Thomas G. Connor, son of another Charles Connor, who was born at Philadelphia in 1786, is buried in Mount Vernon Cemetery, Philadelphia. His wife’s name was Martha Fitzgerald.

Morgan Connor, or O’Connor, was one of the early settlers in Pennsylvania. In the Pennsylvania Archives, Vol. X, he is referred to as “among the first to enter the service of his country as lieutenant in Captain George Nagle’s company, in Colonel Thompson’s regiment.” After the campaign of 1775–’76 he was ordered south as a brigade major for Gen. John Armstrong. He served with credit down to the winter of 1779, and on his return in that year he became lieutenant-colonel of Hartley’s regiment and subsequently colonel of the Eleventh Regiment. He was lost at sea in 1780, on a voyage to the West Indies. According to Volume I, No. 47, Register of Wills Office, Philadelphia, letters of administration on O’Connor’s estate were granted to Dennis McCarthy, on September 8, 1780, when McCarthy, Bryan O’Hara and Patrick Byrne gave a bond in the sum of £3,000.

In a pamphlet issued by Benjamin Franklin in 1744, entitled, Plain Talk, or Serious Considerations on the Present State of the City of Philadelphia and Province of Pennsylvania, appears a letter written in that year by Governor Morris of New Jersey, to Governor Clinton of New York, in which he said: “There are here a Popish chapel and numbers of Irish and Germans that are Papists, and I am told that should the French land 1,500 or 2,000 men, they would in that province soon get ten or twelve thousands together, which would in that case be not a little dangerous to these and neighboring colonies.”

Edward McGuire, who belonged to the staff of General McGuire in Austria, came to Philadelphia in 1751, with wines, in which he had invested his patrimony. He was the son of Constantine McGuire and Julia MacEllengot of the County of Kerry. He established himself in business in Philadelphia, but subsequently went to Alexandria, Va., thence to Winchester in 1753, where he built a hotel and gave the ground for and built the Catholic Church at Winchester in 1790. He died in 1806. His descendants were lawyers, doctors and ministers, some of whom married into the best old Virginia families.

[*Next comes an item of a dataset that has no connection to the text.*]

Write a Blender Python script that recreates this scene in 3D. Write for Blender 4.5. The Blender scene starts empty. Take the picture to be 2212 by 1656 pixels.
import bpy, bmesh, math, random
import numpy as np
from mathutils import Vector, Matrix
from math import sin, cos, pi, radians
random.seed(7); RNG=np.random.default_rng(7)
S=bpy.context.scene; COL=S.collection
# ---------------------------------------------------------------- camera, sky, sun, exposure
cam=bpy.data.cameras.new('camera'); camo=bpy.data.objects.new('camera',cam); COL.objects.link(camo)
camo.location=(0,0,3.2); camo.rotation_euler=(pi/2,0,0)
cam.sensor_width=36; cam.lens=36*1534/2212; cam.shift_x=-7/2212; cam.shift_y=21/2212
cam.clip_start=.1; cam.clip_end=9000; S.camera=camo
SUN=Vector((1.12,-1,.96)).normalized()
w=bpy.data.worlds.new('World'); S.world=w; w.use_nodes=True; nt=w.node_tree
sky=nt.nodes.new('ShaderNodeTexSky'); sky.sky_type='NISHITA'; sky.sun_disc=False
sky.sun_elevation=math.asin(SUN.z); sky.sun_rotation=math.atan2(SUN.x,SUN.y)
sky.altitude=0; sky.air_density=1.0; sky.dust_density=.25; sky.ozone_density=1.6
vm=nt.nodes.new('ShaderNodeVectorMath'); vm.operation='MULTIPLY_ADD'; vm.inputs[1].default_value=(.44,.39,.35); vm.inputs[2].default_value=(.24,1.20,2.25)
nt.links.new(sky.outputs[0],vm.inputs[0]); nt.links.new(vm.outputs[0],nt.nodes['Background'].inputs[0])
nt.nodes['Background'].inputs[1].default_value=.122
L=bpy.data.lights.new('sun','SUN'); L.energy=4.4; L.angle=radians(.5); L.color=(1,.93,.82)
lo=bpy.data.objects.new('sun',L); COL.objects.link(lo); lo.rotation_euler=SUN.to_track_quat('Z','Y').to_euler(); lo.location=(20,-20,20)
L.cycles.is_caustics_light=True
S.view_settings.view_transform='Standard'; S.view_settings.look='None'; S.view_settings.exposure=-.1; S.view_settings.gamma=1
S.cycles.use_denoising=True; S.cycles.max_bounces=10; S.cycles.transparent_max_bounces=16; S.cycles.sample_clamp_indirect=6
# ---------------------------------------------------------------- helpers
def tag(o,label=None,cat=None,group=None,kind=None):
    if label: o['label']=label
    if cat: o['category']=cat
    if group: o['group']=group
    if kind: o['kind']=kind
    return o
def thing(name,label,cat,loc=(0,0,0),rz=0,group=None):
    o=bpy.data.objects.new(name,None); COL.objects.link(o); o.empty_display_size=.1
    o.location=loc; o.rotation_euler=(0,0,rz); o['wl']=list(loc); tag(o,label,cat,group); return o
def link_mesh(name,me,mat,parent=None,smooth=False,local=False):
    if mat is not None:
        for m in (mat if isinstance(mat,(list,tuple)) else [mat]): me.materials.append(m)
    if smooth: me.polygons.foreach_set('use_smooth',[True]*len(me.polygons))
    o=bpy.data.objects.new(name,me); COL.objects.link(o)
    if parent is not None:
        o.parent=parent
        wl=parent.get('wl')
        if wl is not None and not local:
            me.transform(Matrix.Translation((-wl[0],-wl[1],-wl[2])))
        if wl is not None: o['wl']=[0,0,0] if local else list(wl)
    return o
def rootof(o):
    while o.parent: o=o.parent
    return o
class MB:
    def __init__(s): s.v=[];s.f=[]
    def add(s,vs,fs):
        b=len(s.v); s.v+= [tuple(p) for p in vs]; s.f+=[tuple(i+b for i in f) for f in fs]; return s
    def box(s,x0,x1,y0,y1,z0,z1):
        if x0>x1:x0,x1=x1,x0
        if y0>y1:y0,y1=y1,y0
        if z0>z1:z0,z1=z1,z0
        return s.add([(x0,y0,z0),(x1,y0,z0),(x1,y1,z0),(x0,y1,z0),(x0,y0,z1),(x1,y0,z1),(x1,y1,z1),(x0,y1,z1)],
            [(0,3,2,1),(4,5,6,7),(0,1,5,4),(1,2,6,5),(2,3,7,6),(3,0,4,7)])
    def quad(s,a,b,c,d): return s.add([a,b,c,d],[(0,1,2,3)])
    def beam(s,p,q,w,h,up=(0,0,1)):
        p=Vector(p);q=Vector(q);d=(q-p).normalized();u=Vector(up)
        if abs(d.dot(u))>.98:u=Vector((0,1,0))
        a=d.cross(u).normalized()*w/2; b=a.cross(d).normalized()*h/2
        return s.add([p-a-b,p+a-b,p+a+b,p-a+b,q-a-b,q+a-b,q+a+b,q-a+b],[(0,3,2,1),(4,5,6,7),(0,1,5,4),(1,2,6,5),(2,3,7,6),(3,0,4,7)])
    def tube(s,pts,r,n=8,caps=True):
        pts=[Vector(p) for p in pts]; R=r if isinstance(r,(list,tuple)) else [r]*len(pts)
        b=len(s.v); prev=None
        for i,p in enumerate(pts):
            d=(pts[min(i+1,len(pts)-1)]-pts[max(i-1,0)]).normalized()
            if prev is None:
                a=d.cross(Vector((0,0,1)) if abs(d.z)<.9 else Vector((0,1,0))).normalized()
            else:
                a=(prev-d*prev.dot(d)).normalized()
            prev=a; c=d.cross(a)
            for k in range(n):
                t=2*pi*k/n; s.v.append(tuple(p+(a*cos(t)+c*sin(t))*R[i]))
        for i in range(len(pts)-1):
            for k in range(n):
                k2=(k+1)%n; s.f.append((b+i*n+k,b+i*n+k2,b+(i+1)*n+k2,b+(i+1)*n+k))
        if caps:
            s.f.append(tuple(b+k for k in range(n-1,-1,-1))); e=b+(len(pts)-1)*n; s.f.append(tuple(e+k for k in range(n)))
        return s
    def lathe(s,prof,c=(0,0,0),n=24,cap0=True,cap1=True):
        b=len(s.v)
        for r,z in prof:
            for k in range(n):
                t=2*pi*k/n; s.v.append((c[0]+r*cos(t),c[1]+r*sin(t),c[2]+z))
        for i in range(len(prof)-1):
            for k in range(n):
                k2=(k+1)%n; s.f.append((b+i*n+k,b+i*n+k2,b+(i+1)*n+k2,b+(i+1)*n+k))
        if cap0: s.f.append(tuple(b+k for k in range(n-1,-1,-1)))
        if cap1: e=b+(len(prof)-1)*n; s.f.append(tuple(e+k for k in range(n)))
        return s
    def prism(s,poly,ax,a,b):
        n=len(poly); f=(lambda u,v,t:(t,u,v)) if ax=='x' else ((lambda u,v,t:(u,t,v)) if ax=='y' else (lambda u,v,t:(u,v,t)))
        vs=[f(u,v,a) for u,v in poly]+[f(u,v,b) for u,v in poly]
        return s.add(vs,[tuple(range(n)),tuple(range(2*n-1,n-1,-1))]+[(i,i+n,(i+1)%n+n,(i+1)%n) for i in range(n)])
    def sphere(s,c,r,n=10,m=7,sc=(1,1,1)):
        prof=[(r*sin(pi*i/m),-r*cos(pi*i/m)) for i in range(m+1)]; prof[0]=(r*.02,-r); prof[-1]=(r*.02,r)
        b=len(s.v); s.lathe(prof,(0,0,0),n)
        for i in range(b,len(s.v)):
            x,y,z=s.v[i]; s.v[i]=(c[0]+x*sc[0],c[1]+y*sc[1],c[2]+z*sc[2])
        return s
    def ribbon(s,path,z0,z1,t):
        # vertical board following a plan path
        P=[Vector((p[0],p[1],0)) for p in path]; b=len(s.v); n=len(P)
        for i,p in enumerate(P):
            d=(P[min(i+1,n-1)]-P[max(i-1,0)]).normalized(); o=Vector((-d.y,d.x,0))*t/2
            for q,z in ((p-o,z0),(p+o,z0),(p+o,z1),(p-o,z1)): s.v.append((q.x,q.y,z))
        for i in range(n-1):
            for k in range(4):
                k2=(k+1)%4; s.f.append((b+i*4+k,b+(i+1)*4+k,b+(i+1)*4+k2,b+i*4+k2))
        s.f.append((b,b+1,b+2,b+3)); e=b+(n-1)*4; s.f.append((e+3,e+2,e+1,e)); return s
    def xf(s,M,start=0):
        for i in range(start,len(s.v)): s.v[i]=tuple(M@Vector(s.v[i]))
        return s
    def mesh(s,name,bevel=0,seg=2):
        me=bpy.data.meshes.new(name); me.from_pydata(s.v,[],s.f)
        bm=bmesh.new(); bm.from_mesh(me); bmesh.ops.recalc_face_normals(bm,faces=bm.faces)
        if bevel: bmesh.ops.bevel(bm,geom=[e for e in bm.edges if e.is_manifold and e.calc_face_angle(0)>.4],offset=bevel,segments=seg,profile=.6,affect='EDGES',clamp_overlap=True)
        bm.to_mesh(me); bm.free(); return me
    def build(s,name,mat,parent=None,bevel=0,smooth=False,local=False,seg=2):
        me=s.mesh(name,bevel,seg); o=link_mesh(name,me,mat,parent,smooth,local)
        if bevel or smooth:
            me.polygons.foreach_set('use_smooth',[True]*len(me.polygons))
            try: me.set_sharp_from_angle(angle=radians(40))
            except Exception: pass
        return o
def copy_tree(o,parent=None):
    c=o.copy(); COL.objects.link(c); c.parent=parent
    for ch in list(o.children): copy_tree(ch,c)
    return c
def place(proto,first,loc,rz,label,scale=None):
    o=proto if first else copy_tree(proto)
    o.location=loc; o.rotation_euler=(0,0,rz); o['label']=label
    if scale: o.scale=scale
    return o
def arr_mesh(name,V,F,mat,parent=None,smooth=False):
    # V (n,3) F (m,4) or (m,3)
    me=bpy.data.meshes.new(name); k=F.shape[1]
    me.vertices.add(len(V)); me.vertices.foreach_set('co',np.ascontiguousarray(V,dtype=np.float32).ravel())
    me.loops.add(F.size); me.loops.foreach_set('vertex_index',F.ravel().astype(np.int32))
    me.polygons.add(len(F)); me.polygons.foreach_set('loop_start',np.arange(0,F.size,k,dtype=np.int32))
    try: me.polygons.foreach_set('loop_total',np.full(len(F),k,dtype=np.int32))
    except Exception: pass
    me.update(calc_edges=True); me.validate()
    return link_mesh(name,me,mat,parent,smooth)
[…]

Acrelius, in his History of New Sweden (as Pennsylvania was sometimes called prior to the English settlement), writing of 1758, said: “Forty years back our people scarcely knew what a school was. In the later times there have come over from Ireland some Presbyterians and some Roman Catholics, who commenced with school keeping, but as soon as they saw better openings they gave that up.”

Among the early Philadelphia schoolmasters, the following advertised in the Mercury: Charles Phipps, “from Dublin,” in 1729, and James Conway, on July 17, 1729. George Brownwell also advertised his school in the same year. The schoolroom later became a dancing academy, and was opened by “Theobald Hacket, dancing master, lately come from England and Ireland.” Alexander Butler advertised his school on November 12, 1741. On June 21, 1790, John Reilly opened a school at Columbia, and in the following year his scholars were taken by Francis Dunlevy, who taught the higher branches. This was continued until 1793, when Reilly gave the entire school to Dunlevy and opened another school at Mill Creek. It is stated in the Magazine of Western History for February, 1888, that this was the first school in the American settlements of the Ohio.

Many of these Irish schoolmasters are mentioned in Wickersham’s History of Education in Pennsylvania.

An Irish schoolmaster taught school at Chester in 1741. Rev. Mr. Backhouse of that borough, wrote the London Society for Propagation of the Gospel, that the Quakers had “set up another schoolmaster, one of their own sort truly, but a native Irish bigoted Papist, in opposition to one Charles Fortesque.” The name of this Irish schoolmaster is not mentioned.

John Conly taught “an advanced school” at Byberry, Philadelphia County, before the Revolutionary War.

John Downey, who was among the first settlers of Harrisburg, according to Wickersham, taught school at Harrisburg for a number of years. He was also a justice of the peace, town clerk and member of the Assembly. In 1796, he presented Governor Mifflin a plan for a state system of education, “in which he discussed the whole subject of education, showing a wonderful sense of its importance in a government like ours and a clear conception of the nature of the system necessary to make it general.”